The liberatory possibilities of land reform were claimed by many women in the early 2000s, escaping (at least for a while) the patriarchal limitations of ‘tradition’, as well as being able to farm and earn income independently. In many publications, Patience Mutopo documents this for a case study from Mwenezi, where women not only claim land (both independently and as part of marriage contracts) and are able to use this as a basis for mobile livelihoods based on trading to South Africa. The ‘belonging’ to the new land claimed as women, unlike in the communal areas, was she found central to how they were able to construct their livelihoods, and deal with conflicts with others, both at home in the new settlements and when on the move to South Africa.

Ethno-regionalism

How land reform affected populations on the margins, especially those of ‘minority’ ethnic groups is especially telling. Here land is firmly linked to cultural identities – whether of the Shangaan in the southeast or the Tonga in the Zambezi valley, as Felix Tombindo and Simbarashe and Gukurume discuss in their chapter in the recent book on Tonga Livelihoods in Rural Zimbabwe, edited by Kirk Helliker and Joshua Matanzima.

The claims of belonging have given rise to tensions across land reform areas, as locals with territorial and ancestral claims were squeezed out by those claiming the land in what was always touted as a national programme (Zimbabwe unlike South Africa did not undertake ‘restitution’ but only ‘redistribution’ and reform). This ‘ethno-regionalism’ as Walter Chambati and Freedom Mazwi dub it is centred on claims of belonging – to a place, to a region/ethnicity/language, to the nation.

White identities and belonging

The new identities of displaced white farmers are discussed by Rory Pilosoff and Sibanengi Ncube, focusing in particularly on tobacco farmers, many of whom – both former farmers and their children – have found new roles in the industry, working for the major leaf companies, on auction floors or in a diversity of contracting companies. No longer on the land, many have struggled with a new sense of belonging and identity, even if the work is sometimes better paid and easier than farming was. Quite a number of those who left the country have returned, citing the sense of belonging to Zimbabwe, rooted in social networks and the (continued) privilege of the white minority.

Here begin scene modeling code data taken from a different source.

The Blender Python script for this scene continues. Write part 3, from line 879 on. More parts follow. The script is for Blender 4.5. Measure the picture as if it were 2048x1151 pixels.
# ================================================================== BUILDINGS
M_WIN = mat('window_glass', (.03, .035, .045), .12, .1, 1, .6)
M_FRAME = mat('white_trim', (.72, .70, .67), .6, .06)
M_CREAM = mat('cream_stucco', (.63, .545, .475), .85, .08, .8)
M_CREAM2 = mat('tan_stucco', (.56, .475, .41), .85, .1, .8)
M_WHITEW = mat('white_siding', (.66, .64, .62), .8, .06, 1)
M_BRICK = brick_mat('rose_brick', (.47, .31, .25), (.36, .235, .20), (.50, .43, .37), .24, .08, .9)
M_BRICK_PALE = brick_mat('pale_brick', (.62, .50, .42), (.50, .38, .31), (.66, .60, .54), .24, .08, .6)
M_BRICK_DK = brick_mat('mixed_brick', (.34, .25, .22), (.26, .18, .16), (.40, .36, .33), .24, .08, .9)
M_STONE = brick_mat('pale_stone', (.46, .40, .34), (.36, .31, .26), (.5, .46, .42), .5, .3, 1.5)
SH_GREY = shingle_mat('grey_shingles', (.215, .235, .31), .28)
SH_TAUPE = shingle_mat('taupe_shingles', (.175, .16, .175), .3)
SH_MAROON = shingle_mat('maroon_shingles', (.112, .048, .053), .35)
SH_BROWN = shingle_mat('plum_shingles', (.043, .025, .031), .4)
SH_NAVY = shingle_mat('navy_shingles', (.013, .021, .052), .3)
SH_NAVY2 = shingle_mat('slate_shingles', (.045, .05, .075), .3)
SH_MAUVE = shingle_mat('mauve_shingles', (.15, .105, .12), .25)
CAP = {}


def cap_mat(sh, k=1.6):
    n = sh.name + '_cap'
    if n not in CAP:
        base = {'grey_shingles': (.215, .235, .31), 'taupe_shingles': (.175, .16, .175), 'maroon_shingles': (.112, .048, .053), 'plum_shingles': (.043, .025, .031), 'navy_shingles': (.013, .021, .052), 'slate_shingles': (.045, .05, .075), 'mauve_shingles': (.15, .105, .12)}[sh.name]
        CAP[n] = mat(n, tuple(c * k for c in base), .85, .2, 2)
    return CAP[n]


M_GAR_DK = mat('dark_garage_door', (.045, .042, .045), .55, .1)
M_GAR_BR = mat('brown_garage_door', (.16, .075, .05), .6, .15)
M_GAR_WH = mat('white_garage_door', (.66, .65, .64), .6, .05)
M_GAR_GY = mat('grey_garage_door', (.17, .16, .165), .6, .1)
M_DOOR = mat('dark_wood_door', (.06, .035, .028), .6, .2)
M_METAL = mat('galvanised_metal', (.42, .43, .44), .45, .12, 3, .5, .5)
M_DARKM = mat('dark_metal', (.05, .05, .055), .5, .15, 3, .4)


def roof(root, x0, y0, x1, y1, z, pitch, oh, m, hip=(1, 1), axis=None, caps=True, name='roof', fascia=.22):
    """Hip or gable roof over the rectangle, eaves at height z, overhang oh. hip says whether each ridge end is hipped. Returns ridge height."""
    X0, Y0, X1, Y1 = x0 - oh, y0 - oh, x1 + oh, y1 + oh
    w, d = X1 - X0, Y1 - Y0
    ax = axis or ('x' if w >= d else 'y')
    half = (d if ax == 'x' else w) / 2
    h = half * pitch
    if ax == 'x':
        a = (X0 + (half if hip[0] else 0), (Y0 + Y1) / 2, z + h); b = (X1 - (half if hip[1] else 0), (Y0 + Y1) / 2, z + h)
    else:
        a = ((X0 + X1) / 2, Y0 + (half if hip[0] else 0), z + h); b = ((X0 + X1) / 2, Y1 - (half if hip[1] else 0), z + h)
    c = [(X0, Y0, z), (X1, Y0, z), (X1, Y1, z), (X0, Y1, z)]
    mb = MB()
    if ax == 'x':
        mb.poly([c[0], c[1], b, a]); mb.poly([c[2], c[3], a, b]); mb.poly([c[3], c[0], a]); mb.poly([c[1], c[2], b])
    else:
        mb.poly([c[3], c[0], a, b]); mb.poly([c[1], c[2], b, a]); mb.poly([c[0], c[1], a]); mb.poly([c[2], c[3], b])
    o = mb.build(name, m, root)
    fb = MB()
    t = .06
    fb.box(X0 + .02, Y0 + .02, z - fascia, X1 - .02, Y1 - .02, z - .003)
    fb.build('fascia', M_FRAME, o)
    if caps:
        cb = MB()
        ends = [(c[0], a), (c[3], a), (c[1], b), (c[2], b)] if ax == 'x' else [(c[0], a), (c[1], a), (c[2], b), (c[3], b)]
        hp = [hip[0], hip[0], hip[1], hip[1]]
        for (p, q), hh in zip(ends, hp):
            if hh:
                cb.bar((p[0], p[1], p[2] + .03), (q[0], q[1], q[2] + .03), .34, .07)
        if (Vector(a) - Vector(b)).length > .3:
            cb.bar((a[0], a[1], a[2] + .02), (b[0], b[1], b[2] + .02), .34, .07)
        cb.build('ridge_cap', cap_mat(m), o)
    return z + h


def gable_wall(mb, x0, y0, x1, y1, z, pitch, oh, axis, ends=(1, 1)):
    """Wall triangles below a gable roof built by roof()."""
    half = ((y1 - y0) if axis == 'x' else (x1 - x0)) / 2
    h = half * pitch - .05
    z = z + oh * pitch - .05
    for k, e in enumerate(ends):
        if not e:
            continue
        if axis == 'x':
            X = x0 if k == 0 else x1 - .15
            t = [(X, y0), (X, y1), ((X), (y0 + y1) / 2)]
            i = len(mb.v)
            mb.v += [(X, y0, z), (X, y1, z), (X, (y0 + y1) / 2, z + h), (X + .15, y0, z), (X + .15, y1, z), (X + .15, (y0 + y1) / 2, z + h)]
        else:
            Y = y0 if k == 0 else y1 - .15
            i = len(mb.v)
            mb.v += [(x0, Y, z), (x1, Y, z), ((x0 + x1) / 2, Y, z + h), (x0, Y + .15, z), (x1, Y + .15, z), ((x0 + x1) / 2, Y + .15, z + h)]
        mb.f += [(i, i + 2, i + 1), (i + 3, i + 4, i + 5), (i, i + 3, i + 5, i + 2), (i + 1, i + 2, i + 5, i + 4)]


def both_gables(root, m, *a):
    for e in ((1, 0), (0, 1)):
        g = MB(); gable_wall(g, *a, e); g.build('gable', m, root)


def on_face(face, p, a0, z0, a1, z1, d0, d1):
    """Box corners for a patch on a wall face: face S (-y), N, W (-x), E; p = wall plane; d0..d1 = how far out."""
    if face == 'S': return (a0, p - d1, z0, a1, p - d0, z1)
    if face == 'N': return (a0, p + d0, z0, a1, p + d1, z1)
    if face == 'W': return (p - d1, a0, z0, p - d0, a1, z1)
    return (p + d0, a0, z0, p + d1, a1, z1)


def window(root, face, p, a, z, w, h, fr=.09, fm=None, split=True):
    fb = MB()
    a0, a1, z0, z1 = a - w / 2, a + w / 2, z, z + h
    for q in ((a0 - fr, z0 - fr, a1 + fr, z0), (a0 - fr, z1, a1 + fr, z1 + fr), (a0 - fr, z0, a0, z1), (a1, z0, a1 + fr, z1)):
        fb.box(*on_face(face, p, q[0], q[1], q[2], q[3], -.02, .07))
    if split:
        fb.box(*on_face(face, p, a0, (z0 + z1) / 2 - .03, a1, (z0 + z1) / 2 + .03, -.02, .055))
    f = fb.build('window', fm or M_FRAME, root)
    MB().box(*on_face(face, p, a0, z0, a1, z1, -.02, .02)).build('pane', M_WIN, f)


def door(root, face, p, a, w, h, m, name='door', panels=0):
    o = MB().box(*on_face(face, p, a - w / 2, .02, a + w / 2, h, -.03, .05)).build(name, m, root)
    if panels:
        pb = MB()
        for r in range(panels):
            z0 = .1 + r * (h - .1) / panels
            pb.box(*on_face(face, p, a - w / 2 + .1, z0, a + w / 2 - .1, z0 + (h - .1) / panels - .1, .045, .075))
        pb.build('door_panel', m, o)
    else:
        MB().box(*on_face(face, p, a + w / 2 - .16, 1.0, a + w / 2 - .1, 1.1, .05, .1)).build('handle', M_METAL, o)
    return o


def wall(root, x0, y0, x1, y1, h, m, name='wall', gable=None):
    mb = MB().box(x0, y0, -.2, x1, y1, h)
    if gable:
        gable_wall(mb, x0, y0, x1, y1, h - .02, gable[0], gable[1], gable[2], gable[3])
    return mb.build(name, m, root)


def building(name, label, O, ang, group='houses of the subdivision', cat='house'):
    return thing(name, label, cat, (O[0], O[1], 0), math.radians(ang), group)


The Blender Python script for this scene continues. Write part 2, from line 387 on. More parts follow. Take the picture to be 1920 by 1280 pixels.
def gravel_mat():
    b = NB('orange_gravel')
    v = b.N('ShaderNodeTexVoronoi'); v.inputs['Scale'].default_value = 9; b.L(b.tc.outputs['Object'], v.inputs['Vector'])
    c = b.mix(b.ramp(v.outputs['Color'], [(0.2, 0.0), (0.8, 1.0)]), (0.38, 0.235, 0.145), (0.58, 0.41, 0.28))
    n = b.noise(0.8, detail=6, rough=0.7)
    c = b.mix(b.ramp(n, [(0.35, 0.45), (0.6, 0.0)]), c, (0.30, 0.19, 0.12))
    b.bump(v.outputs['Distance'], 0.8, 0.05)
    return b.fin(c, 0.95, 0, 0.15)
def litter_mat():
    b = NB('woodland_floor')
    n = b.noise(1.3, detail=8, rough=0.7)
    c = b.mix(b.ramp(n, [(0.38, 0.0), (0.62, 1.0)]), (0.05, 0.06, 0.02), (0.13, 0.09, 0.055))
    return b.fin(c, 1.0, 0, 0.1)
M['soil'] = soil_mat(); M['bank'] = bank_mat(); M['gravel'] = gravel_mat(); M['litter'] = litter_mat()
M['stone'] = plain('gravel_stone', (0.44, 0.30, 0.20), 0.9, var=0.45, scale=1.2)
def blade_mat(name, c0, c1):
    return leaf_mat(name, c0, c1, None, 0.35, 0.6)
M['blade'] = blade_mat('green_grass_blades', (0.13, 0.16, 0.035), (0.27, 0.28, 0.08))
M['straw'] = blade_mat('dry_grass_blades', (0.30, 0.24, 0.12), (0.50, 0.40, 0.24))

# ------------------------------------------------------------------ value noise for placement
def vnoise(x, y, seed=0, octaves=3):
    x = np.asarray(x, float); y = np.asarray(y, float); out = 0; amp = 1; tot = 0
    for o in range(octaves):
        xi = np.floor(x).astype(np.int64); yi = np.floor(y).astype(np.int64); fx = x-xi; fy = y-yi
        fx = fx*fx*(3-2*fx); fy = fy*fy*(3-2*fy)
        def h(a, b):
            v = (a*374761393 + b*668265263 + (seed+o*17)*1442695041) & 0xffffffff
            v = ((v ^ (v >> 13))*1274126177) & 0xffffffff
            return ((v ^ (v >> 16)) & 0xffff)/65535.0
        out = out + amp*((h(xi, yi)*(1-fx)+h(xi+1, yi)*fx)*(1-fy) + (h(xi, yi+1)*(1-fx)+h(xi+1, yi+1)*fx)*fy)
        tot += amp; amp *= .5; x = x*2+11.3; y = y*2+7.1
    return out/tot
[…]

This is reflected in memoirs and journalistic writing by white farmers and others that have come out over the past 20 years. These often offer angry memories of displacement – and with this the reiteration of racist, colonial tropes portraying the new black farmers as unskilled, backward and so on. As David Hughes described in his 2010 book, Whiteness in Zimbabwe: Race, Landscape, and the Problem of Belonging, how those of European descent negotiate their sense of belonging is often at odds with local understandings of nature, wilderness, environment and farming, bringing them into conflict. Of course, as Rory Pilossof and Amanda Hammar have pointed out, not all ‘white’ experience is the same and not all whites in Zimbabwe were farmers. For former farmers, finding a new sense of belonging in urban-based office jobs, even if linked to agriculture, has been especially challenging for some, making the dislocation even harder.

Where is home?

‘Belonging’ is always negotiated and is always changing. As the land reform areas have become ‘home’ to new people over the last 20 years, others still have memories of them that are part of their identity, even if they no longer live there. Different people associate with a new place through different processes – links to ancestors, political allegiance or just through living there and delinking from other places that were once ‘home’. Indeed, today many settlers in the ‘new’ land reform have lived most if not all their lives there. As an A1 settler in Bubi explained to Senzeni Ncube and Malvern Marewo, “Things have changed. I no longer buy property and take it to my parents’ home for safekeeping. Now I have my own home where my property is. I have a place where I belong”.